Take time to recover.

This might not initially seem related to willpower, but think about it: Wouldn't you be less likely to make it to yoga class if you're so stiff and sore that you can barely make it up a flight of stairs, much less into downward dog?

Spring Faussett, competitive athlete and founder of Tiger Tail USA, says many people—especially those just boarding the workout wagon for the first time—make the mistake of trying to jump in at 100 percent with no days off.

"The willpower of working out regularly can be difficult if your muscles are really sore and hurting," says Faussett. "Foam rolling, body rolling and muscle care tools can help you relieve minor aches and muscle soreness, and if you’re not sore it will be easier to power through your next workout; your muscles will tell your brain it’s okay to keep going."

Faussett says self-care and recovery are important steps in building the habit to keep pushing your body in ways that you haven’t previously. During your off days, take the time to appreciate how you’ve been able to perform that week while focusing on your goals. These simple steps will help you build up more reserves of willpower to push you through your upcoming scheduled workouts.

Set yourself up for success in advance.

In most cases when willpower is waning, it's usually at a time when we're blindsided by a sudden tough decision for which we're not prepared. When we're under the gun and swayed by external temptations, our self-discipline tends to shrivel up and disappear. To prevent this tendency to crumble under pressure, Spraul recommends taking steps to set yourself up for success before you reach a crucial decision point, so there's no actual willpower needed when you reach the proverbial fork in the road.

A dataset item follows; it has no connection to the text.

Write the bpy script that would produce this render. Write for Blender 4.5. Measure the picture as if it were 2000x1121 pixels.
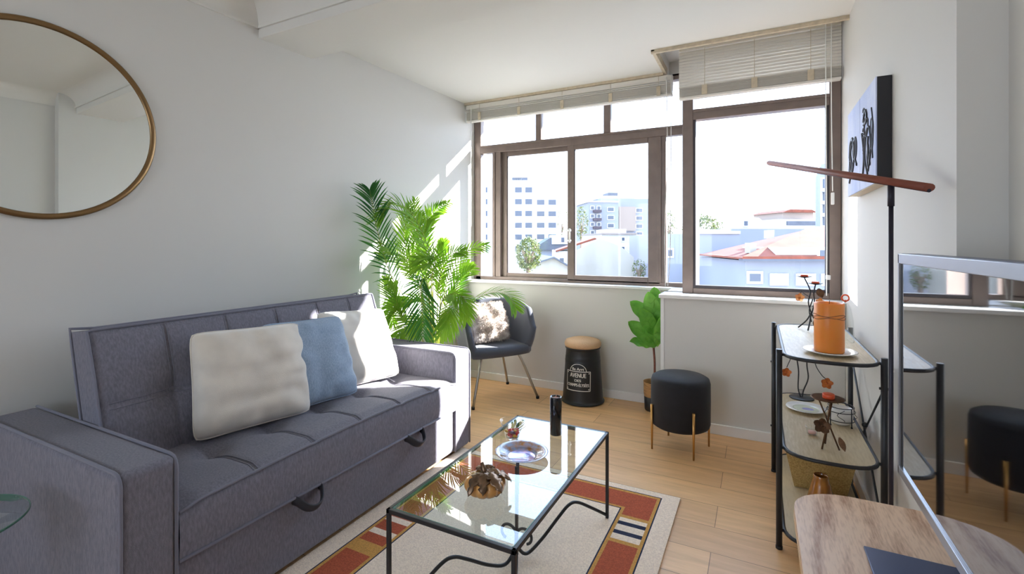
import bpy, bmesh, math, random
from mathutils import Vector, Matrix, noise
PI = math.pi
random.seed(7)
scene = bpy.context.scene
for o in list(bpy.data.objects): bpy.data.objects.remove(o)
COL = scene.collection

# ------------------------------------------------------------------ camera
CAM = Vector((2.369, 0.0, 1.25)); YAW = math.radians(27.12); FPX = 937.0
cd = bpy.data.cameras.new('camera'); cam = bpy.data.objects.new('camera', cd); COL.objects.link(cam)
cam.location = CAM; cam.rotation_euler = (PI/2, 0, YAW)
cd.sensor_width = 36; cd.lens = 36*FPX/2000; cd.shift_y = -86.5/2000; cd.clip_start = .02; cd.clip_end = 2000
scene.camera = cam
FW = Vector((-math.sin(YAW), math.cos(YAW), 0)); RT = Vector((math.cos(YAW), math.sin(YAW), 0))

# ------------------------------------------------------------------ world, sun, exposure
w = bpy.data.worlds.new('sky'); scene.world = w; w.use_nodes = True
nt = w.node_tree; nt.nodes.clear()
tc = nt.nodes.new('ShaderNodeTexCoord'); sp = nt.nodes.new('ShaderNodeSeparateXYZ'); nt.links.new(tc.outputs['Generated'], sp.inputs[0])
rp = nt.nodes.new('ShaderNodeValToRGB'); nt.links.new(sp.outputs['Z'], rp.inputs[0])
rp.color_ramp.elements[0].position = 0.0; rp.color_ramp.elements[0].color = (.78, .87, 1, 1)
rp.color_ramp.elements[1].position = .7; rp.color_ramp.elements[1].color = (.46, .68, 1, 1)
bg = nt.nodes.new('ShaderNodeBackground'); nt.links.new(rp.outputs[0], bg.inputs[0]); bg.inputs[1].default_value = 2.1
wo = nt.nodes.new('ShaderNodeOutputWorld'); nt.links.new(bg.outputs[0], wo.inputs[0])
SUN_DIR = Vector((-1.37, -1.0, -.80)).normalized()
sl = bpy.data.lights.new('sun', 'SUN'); sun = bpy.data.objects.new('sun', sl); COL.objects.link(sun)
sl.energy = 13.0; sl.angle = math.radians(.6); sl.color = (1, .955, .89)
sun.rotation_euler = SUN_DIR.to_track_quat('-Z', 'Y').to_euler()
def portal(name, loc, rot, sx, sy):
    l = bpy.data.lights.new(name, 'AREA'); l.shape = 'RECTANGLE'; l.size = sx; l.size_y = sy; l.cycles.is_portal = True
    o = bpy.data.objects.new(name, l); COL.objects.link(o); o.location = loc; o.rotation_euler = rot
# added spot in place of sun off a neighbour's window: beam on right wall
gl_ = bpy.data.lights.new('glint_spot', 'SPOT'); gs = bpy.data.objects.new('glint_spot', gl_); COL.objects.link(gs)
tgt = Vector((2.83, 3.09, 1.10)); gs.location = tgt+Vector((-1, 1.06, .06)).normalized()*22
gs.rotation_euler = (tgt-gs.location).to_track_quat('-Z', 'Y').to_euler(); gs.scale = (.28, 1, 1)
gl_.spot_size = math.radians(2.9); gl_.spot_blend = .12; gl_.energy = 60000; gl_.shadow_soft_size = .02; gl_.color = (1, .96, .9)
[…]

For example, instead of leaving your lunches open-ended and vulnerable to fast-food shortcuts, apply your willpower at the beginning of the week to choose healthy groceries and prepare your meals ahead of time. Then, when decision time comes, all you have to do is grab lunch out of the refrigerator and go. "This really helps to reduce the willpower factor in the moment, because the decision was already made long before your tummy started rumbling ahead of lunch hour," Spraul explains.

Lean on your support team.

We hear a lot about the importance of having supportive people in your corner, with good reason: It works. Muhlstein cites partnership as one of the essential ingredients in building willpower.

"Whether you have a coach, a friend, a co-worker, a spouse or even a personal journal, it always helps to openly state an intention for willpower prior to being faced with a harder situation," she says. "For instance, I will tell my husband in the car when pulling up to a dinner party, ‘Honey, I really don't want to have the dessert tonight at this party, I am going to request tea or just focus on the company and conversation because it will be very late and I want to wake up early and exercise and feel good later.’ Even if he is barely listening, it makes me feel more in control and strengthens my inner willpower and intentions to proceed with my plan."

Blauner also recommends finding a mentor in your area of desired improvement. If you're struggling to stick with a new running program, connect with successful runners who inspire you, or if you're trying to complete a tough strength-training program, draw motivation from an accomplished powerlifter. "Who do you know that typifies your desired result? Study them, copy their positive behaviors and then make their good habits your own," he suggests.

Remember the afterglow.

The day is filled with hundreds of decisions, each one an opportunity for self-improvement and forward momentum. When all else fails, remind yourself of the sense of accomplishment that comes with making a smart choice. Personal trainer Treva Brandon sums it up: "Remember the fantastic feeling you get after exerting your willpower—satisfaction, accomplishment, pride and, if it’s exercise, an awesome endorphin rush."